-- START SUPPLIED MATERIAL --

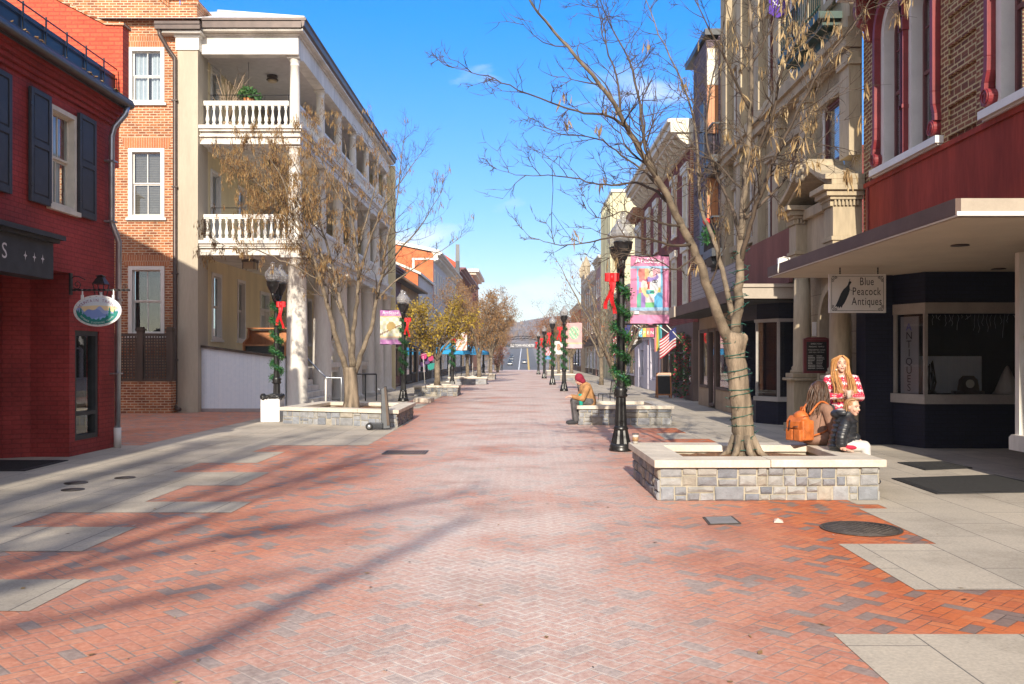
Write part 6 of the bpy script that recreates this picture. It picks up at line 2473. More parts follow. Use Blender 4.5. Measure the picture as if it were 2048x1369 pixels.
# ------------------------------------------------------------------ bin, hand truck, covers, mats and small things
o = thing('litter_bin', (-6.2, 22.6, 0), 'square white litter bin lined with a black bag beside the planter', 'bin')
c = gp(540, 845)
m = MB()
m.prism([(c.x - .235, c.y), (c.x + .235, c.y), (c.x + .235, c.y + .47), (c.x - .235, c.y + .47)], .005, .62, 'z')
m.build('bin_body', M['trim_white'], o, bevel=.015)
m = MB()
prof = []
n = 40
rings = [(.238, .555), (.25, .585), (.262, .63), (.255, .675), (.20, .68), (.19, .62)]
vs, fs = [], []
for j, (r, z) in enumerate(rings):
    for k in range(n):
        a = 2 * pi * k / n
        sq = 1 / max(abs(cos(a)), abs(sin(a))) ** .8
        wob = .012 * sin(k * 2.7 + j) + .01 * sin(k * 5.3 + j * 2)
        vs.append((c.x + (r * sq + wob) * cos(a), c.y + .235 + (r * sq + wob) * sin(a), z + .022 * sin(k * .63 + 1) + .008 * sin(k * 3.1 + j)))
for j in range(len(rings) - 1):
    for k in range(n):
        fs.append((j * n + k, j * n + (k + 1) % n, (j + 1) * n + (k + 1) % n, (j + 1) * n + k))
fs.append(tuple(range((len(rings) - 1) * n, len(rings) * n)))
m.add(vs, fs, True)
m.build('bin_liner', M['black_bag'], o)
m = MB(col=(.55, .58, .66))
m.text('KEEP CLEAN', .05, Matrix.Translation((c.x, c.y - .003, .40)))
lt = m.build('lettering', M['sign_face'], o)

o = thing('hand_truck', (-3.1, 20.2, 0), 'folded dark hand truck leaning on the corner of the left planter', 'hand truck')
c = gp(772, 861)
m = MB()
tilt = Matrix.Translation((c.x, c.y, .0)) @ Matrix.Rotation(radians(-4), 4, 'Y') @ Matrix.Rotation(radians(-8), 4, 'X')
m.add([tuple(tilt @ V(*p)) for p in [(-.10, 0, .03), (.10, 0, .03), (.10, .06, .03), (-.10, .06, .03), (-.075, 0, .93), (.055, 0, .98), (.055, .06, .98), (-.075, .06, .93)]], [(0, 3, 2, 1), (4, 5, 6, 7), (0, 1, 5, 4), (1, 2, 6, 5), (2, 3, 7, 6), (3, 0, 4, 7)])
m.build('frame_panel', M['dark_steel'], o, bevel=.015)
m = MB()
m.add([tuple(tilt @ V(*p)) for p in [(.03, -.012, .1), (.085, -.012, .1), (.05, -.012, .96), (.0, -.012, .94), (.03, -.001, .1), (.085, -.001, .1), (.05, -.001, .96), (.0, -.001, .94)]], [(0, 1, 2, 3), (4, 7, 6, 5), (0, 4, 5, 1), (1, 5, 6, 2), (2, 6, 7, 3), (3, 7, 4, 0)])
m.build('side_rail', M['brown_wood'], o)
m = MB()
m.box(c.x - .36, c.x - .06, c.y - .03, c.y + .12, .035, .16)
m.build('toe_plate', M['dark_steel'], o, bevel=.02)
for dy in (-.05, .13):
    m = MB()
    m.lathe([(.03, -.02), (.075, -.02), (.08, 0), (.075, .02), (.03, .02)], (c.x - .36, c.y + dy, .085), 18, M=Matrix.Rotation(pi / 2, 3, 'X'))
    wl = m.build('wheel', M['tyre'], o)
    m = MB(); m.lathe([(.01, -.024), (.045, -.022), (.045, .022), (.01, .024)], (c.x - .36, c.y + dy, .085), 14, M=Matrix.Rotation(pi / 2, 3, 'X')); m.build('hub', M['galv'], wl)
m = MB(); m.tube([tilt @ V(-.075, .03, .9), tilt @ V(-.15, .03, .93), tilt @ V(-.15, .03, .86)], .012, 6); m.build('handle', M['galv'], o)


def round_cover(px, py, r, label, name='manhole_cover'):
    c = gp(px, py)
    o = thing(name, (c.x, c.y, 0), label, 'manhole cover')
    m = MB()
    m.lathe([(r, .0045), (r, .012), (r * .93, .013), (r * .92, .007)], (c.x, c.y, 0), 48)
    m.build('ring', M['iron_cover'], o)
    m = MB()
    m.lathe([(r * .905, .0045), (r * .905, .0125), (r * .01, .0135)], (c.x, c.y, 0), 40)
    n = 9
    for a in range(-n, n + 1):
        for b in range(-n, n + 1):
            x, y = a * r * .095, b * r * .095
            if x * x + y * y < (r * .8) ** 2 and (a + b) % 2 == 0 and r > .2:
                m.box(c.x + x - r * .03, c.x + x + r * .03, c.y + y - r * .03, c.y + y + r * .03, .0128, .0165)
    m.build('lid', M['iron_cover'], o)
    return o


round_cover(1722, 1059, .365, 'large round iron manhole cover set in the orange bricks near the planter')
c = gp(1442, 1044)
o = thing('utility_cover', (c.x, c.y, 0), 'small grey rectangular utility cover set in the bricks before the nearest planter', 'utility cover')
m = MB()
pp = [gp(1405, 1036), gp(1465, 1034.5), gp(1483, 1049), gp(1417, 1051)]
m.prism([(p.x, p.y) for p in pp], .0045, .010, 'z'); m.build('frame', M['iron_cover'], o)
cq = inset([(p.x, p.y) for p in (pp[3], pp[2], pp[1], pp[0])], .025)
m = MB(); m.prism(cq, .0103, .0125, 'z'); m.build('lid', M['galv'], o)
round_cover(146, 981, .13, 'small round metal cap in the shaded pavement, nearest of three', 'pavement_cap')
round_cover(152, 967.5, .14, 'rusty round pavement cap just behind another near the red shop', 'pavement_cap')
round_cover(250, 957, .13, 'pavement cap with a pale centre, apart from the other two', 'pavement_cap')
o = thing('grate', (0, 0, 0), 'dark flat drain grate lying in the brick street', 'grate')
c = gp(811, 906); o.location = (c.x, c.y, 0); WM[o.name] = Matrix.Translation((c.x, c.y, 0))
m = MB(); m.box(c.x - .36, c.x + .36, c.y - .28, c.y - .25, .0045, .012); m.box(c.x - .36, c.x + .36, c.y + .25, c.y + .28, .0045, .012); m.box(c.x - .36, c.x - .33, c.y - .25, c.y + .25, .0045, .012); m.box(c.x + .33, c.x + .36, c.y - .25, c.y + .25, .0045, .012); m.build('frame', M['iron_cover'], o)
m = MB()
for k in range(14):
    m.box(c.x - .325 + k * .047, c.x - .30 + k * .047, c.y - .249, c.y + .249, .0045, .011)
m.build('bars', M['iron_cover'], o)
for pts, lab in (([(1783, 959), (1990, 952), (2140, 985), (1873, 990)], 'large black rubber door mat on the pavement before the antiques shop'), ([(1795, 927), (1885, 925), (1945, 938), (1850, 942)], 'smaller dark door mat just behind the large mat')):
    q = [gp(*p) for p in pts]
    cc = sum(q, V(0, 0, 0)) / 4
    o = thing('door_mat', cc, lab, 'mat')
    m = MB(); m.prism([(p.x, p.y) for p in (q[3], q[2], q[1], q[0])], .0045, .018, 'z'); m.build('mat_border', M['rubber'], o)
    qi = inset([(p.x, p.y) for p in (q[3], q[2], q[1], q[0])], .07)
    m = MB()
    for k in range(46):
        a, b = lerp2(qi[0], qi[3], (k + .2) / 46), lerp2(qi[0], qi[3], (k + .75) / 46)
        d2, c2 = lerp2(qi[1], qi[2], (k + .2) / 46), lerp2(qi[1], qi[2], (k + .75) / 46)
        m.prism([a, d2, c2, b], .0183, .022, 'z')
    m.build('mat_ribs', M['rubber'], o)
c = gp(40, 948)
o = thing('door_mat', (c.x, c.y, 0), 'black mat on the pavement at the entrance of the red brick shop', 'mat')
m = MB(); m.prism([(-8.6, 12.6), (-7.0, 12.6), (-7.05, 13.9), (-8.6, 13.9)], .0045, .016, 'z'); m.build('mat_border', M['rubber'], o)
m = MB()
for k in range(20):
    m.box(-8.5, -7.12, 12.68 + k * .058, 12.71 + k * .058, .0163, .02)
m.build('mat_ribs', M['rubber'], o)
c = gp(1556, 1046)
o = thing('paper_scrap', (c.x, c.y, 0), 'crumpled pale paper scrap lying on the orange bricks', 'litter')
m = MB(col=(.66, .50, .42))
m.add([(c.x - .05, c.y - .03, .006), (c.x + .04, c.y - .05, .008), (c.x + .055, c.y + .04, .02), (c.x - .02, c.y + .05, .03), (c.x, c.y, .045)], [(0, 1, 4), (1, 2, 4), (2, 3, 4), (3, 0, 4)]); m.build('paper', M['sign_face'], o)
v = at(1266, 884, 12.1)
o = thing('coffee_cup', (1.5, 12.1, .46), 'white paper coffee cup with a brown sleeve on the planter corner', 'cup')
cx_, cy_ = 1.46, 12.0
q0 = gp(1266, 886, .46)
cx_, cy_ = q0.x + .02, q0.y - .1
m = MB(col=(.75, .73, .70)); m.lathe([(.032, .463), (.044, .575), (.047, .578)], (cx_, cy_, 0), 16); m.build('cup_body', M['sign_face'], o)
m = MB(col=(.33, .20, .10)); m.lathe([(.037, .49), (.042, .545)], (cx_, cy_, 0), 16); m.build('sleeve', M['sign_face'], o)
m = MB(col=(.10, .09, .09)); m.lathe([(.048, .578), (.048, .588), (.04, .595)], (cx_, cy_, 0), 16); m.build('lid', M['sign_face'], o)

o = thing('sandwich_board', (5.2, 34.5, 0), 'black chalk sandwich board in a wooden frame before the garlanded shop door', 'sandwich board')
q = gp(1329, 797)
for s, name in ((0, 'front_board'), (1, 'rear_board')):
    m = MB()
    y0, y1 = (q.y, q.y + .22) if s == 0 else (q.y + .46, q.y + .24)
    P = lambda x, t: (q.x + x, y0 + (y1 - y0) * t, .01 + .98 * t)
    for (xa, xb, ta, tb) in ((-.29, -.24, 0, 1), (.24, .29, 0, 1), (-.24, .24, .93, 1), (-.24, .24, .1, .16)):
        a, b, c2, d2 = P(xa, ta), P(xb, ta), P(xb, tb), P(xa, tb)
        m.add([a, b, c2, d2] + [(p[0], p[1] + .03, p[2]) for p in (a, b, c2, d2)], [(0, 1, 2, 3), (4, 7, 6, 5), (0, 4, 5, 1), (1, 5, 6, 2), (2, 6, 7, 3), (3, 7, 4, 0)])
    bb = m.build(name, M['piano_wood'], o)
    m = MB(); a, b, c2, d2 = P(-.24, .16), P(.24, .16), P(.24, .93), P(-.24, .93); m.quad(*[(p[0], p[1] + .012, p[2]) for p in (a, b, c2, d2)]); m.build('chalk_panel', M['black_iron'], bb)

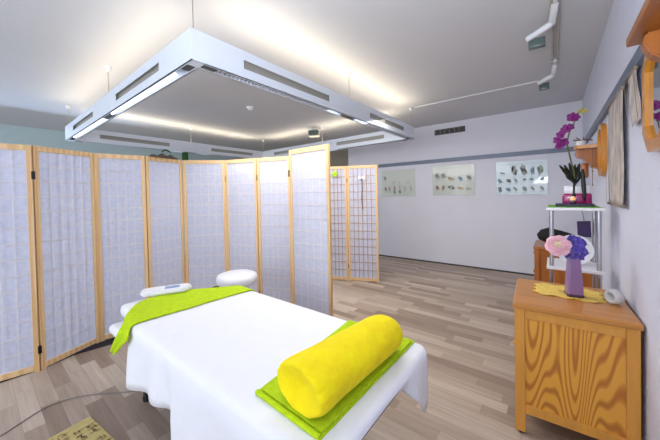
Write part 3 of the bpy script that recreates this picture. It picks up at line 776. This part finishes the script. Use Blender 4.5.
# vase: tapered square
vz = ZC1 + .0062
vs_ = thing('vase', 'tapered square violet glass vase standing on the yellow cloth', 'vase', (.082, 2.075, vz), math.radians(12))
def sq(r, z, n=6, rr=.25):
    out = []
    for i, (sx, sy) in enumerate(((1, 1), (-1, 1), (-1, -1), (1, -1))):
        for k in range(n):
            a = PI / 2 * i + PI / 2 * k / (n - 1); out.append((sx * r * (1 - rr) + r * rr * math.cos(a), sy * r * (1 - rr) + r * rr * math.sin(a), z))
    return out
b = MB(); R = [sq(.005, .0), sq(.032, .0), sq(.0355, .006), sq(.0355, .018), sq(.034, .06), sq(.0295, .13), sq(.026, .20), sq(.025, .225), sq(.021, .225), sq(.021, .16), sq(.005, .16)]
b.quadgrid([r + [r[0]] for r in R]); bmesh.ops.remove_doubles(b.bm, verts=b.bm.verts, dist=.0002)
build('body', b, 'vase', vs_, smooth='auto', world=False)
b = MB(); R = [sq(.035, .0), sq(.038, .004), sq(.038, .012), sq(.036, .016)]; b.quadgrid([r + [r[0]] for r in R])
build('foot', b, 'vasedark', vs_, smooth='auto', world=False)
# artificial flower
V0 = Vector((.076, 2.075, vz + .225))
fl = thing('artificial_flower', 'pink artificial peony with violet tulle stuck in the violet vase', 'flower', (.082, 2.075, vz + .165))
build('stem', MB().tube([(.082, 2.075, vz + .165), (.07, 2.07, vz + .26), (.035, 2.05, vz + .30)], .005, 8), 'stem', fl, smooth=True)
FC = Vector((.014, 2.02, vz + .282)); fd = (Vector((-.05, -.9, .35))).normalized()
def petal_disc(mb, c, nrm, count, r0, wid, cup, ph=0, mi=0):
    nrm = Vector(nrm).normalized(); u = nrm.orthogonal().normalized(); v = nrm.cross(u)
    for k in range(count):
        a = 2 * PI * k / count + ph; d = u * math.cos(a) + v * math.sin(a); sdv = nrm.cross(d)
        rows = []
        for i in range(6):
            t_ = i / 5; w_ = wid * math.sin(PI * min(.94, .12 + .8 * t_)) ** .7
            base = c + d * r0 * t_ + nrm * (cup * t_ * t_)
            rows.append([base + sdv * w_ * j + nrm * (cup * .35 * abs(j) ** 2) * t_ for j in (-1, -.5, 0, .5, 1)])
        vsx = mb.quadgrid(rows)
        for f in mb.bm.faces[-20:] if False else []: f.material_index = mi
b = MB()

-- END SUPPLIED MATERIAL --

=== PROBLEM STATEMENT ===
Go back to the entries above and restate word for word every line from the first through the one that contains "lt = m.build('lettering', M['sign_face'], o)", leaving the pictures behind.

=== FULL RESPONSE ===
Write part 6 of the bpy script that recreates this picture. It picks up at line 2473. More parts follow. Use Blender 4.5. Measure the picture as if it were 2048x1369 pixels.
# ------------------------------------------------------------------ bin, hand truck, covers, mats and small things
o = thing('litter_bin', (-6.2, 22.6, 0), 'square white litter bin lined with a black bag beside the planter', 'bin')
c = gp(540, 845)
m = MB()
m.prism([(c.x - .235, c.y), (c.x + .235, c.y), (c.x + .235, c.y + .47), (c.x - .235, c.y + .47)], .005, .62, 'z')
m.build('bin_body', M['trim_white'], o, bevel=.015)
m = MB()
prof = []
n = 40
rings = [(.238, .555), (.25, .585), (.262, .63), (.255, .675), (.20, .68), (.19, .62)]
vs, fs = [], []
for j, (r, z) in enumerate(rings):
    for k in range(n):
        a = 2 * pi * k / n
        sq = 1 / max(abs(cos(a)), abs(sin(a))) ** .8
        wob = .012 * sin(k * 2.7 + j) + .01 * sin(k * 5.3 + j * 2)
        vs.append((c.x + (r * sq + wob) * cos(a), c.y + .235 + (r * sq + wob) * sin(a), z + .022 * sin(k * .63 + 1) + .008 * sin(k * 3.1 + j)))
for j in range(len(rings) - 1):
    for k in range(n):
        fs.append((j * n + k, j * n + (k + 1) % n, (j + 1) * n + (k + 1) % n, (j + 1) * n + k))
fs.append(tuple(range((len(rings) - 1) * n, len(rings) * n)))
m.add(vs, fs, True)
m.build('bin_liner', M['black_bag'], o)
m = MB(col=(.55, .58, .66))
m.text('KEEP CLEAN', .05, Matrix.Translation((c.x, c.y - .003, .40)))
lt = m.build('lettering', M['sign_face'], o)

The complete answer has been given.